I love laundry.  I have a special connection to laundering; I met my husband in the campus laundry mat at Queens.   If I could be wearing baggy sweatpants, big purple glasses and a volcanic cold sore and still manage to seem appealing; then surely there was something more to the act of laundering our clothes.

Many years ago when I was much busier(working, family, travelling),uncharacteristically I found myself bitter about doing the laundry.   This was a feeling that I would never have had before.  I always enjoyed the process of laundering clothes…sorting,loading from washer to dryer, folding from the dryer, folding from the laundry line, and yes—even ironing.  I had a moment of self pity: why am “I” the only one that does the laundry?  whine…whine…whine… Why can’t “someone else” do it? whine….whine…whine…

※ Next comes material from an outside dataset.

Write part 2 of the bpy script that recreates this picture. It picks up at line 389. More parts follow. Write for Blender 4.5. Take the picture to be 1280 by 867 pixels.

I remembered a quote from the book I was reading at the time,
“The ordinary arts we practice every day at home are of more importance to the soul than their simplicity might suggest. “Thomas Moore

I knew that truth, but I needed the reminder…  I recalled the days when I shopped a lot at second-hand stores and “vintage” shops;)  I remembered easily the fact that I didn’t always have the money to buy new clothes, and was diligent in keeping clothes clean so that I wouldn’t have to spend extra money laundering them.  I reminded myself that I was in fact, very blessed to be in the position of having clothes to launder, sheets to change and diapers to wash.  Changing the way I viewed the job, transformed the activity from a chore to an act of gratitude.

Most of us have read or heard of Eckhart Tolle’s books.  He is a spiritual leader from B.C. and his groundbreaking book, “The Power of Now” made him famous and one of “Oprah’s” favorites.  As referenced by the title, the importance of being present, not wishing your moments away, is the key to a heightened consciousness.  I would add, peace.  He put the consequences of complaining our moments away like this:”To complain is always non acceptance of what is.  It invariably carries with it an unconscious negative charge.”

So when I have my dog smiling at me because he has luxuriated in the bog, or fingerprints on the windows(when Emily was little), or dirty floors that need cleaning again: I make the shift from irritation to gratitude for animals in my life, children leaving their signatures, and people in my home.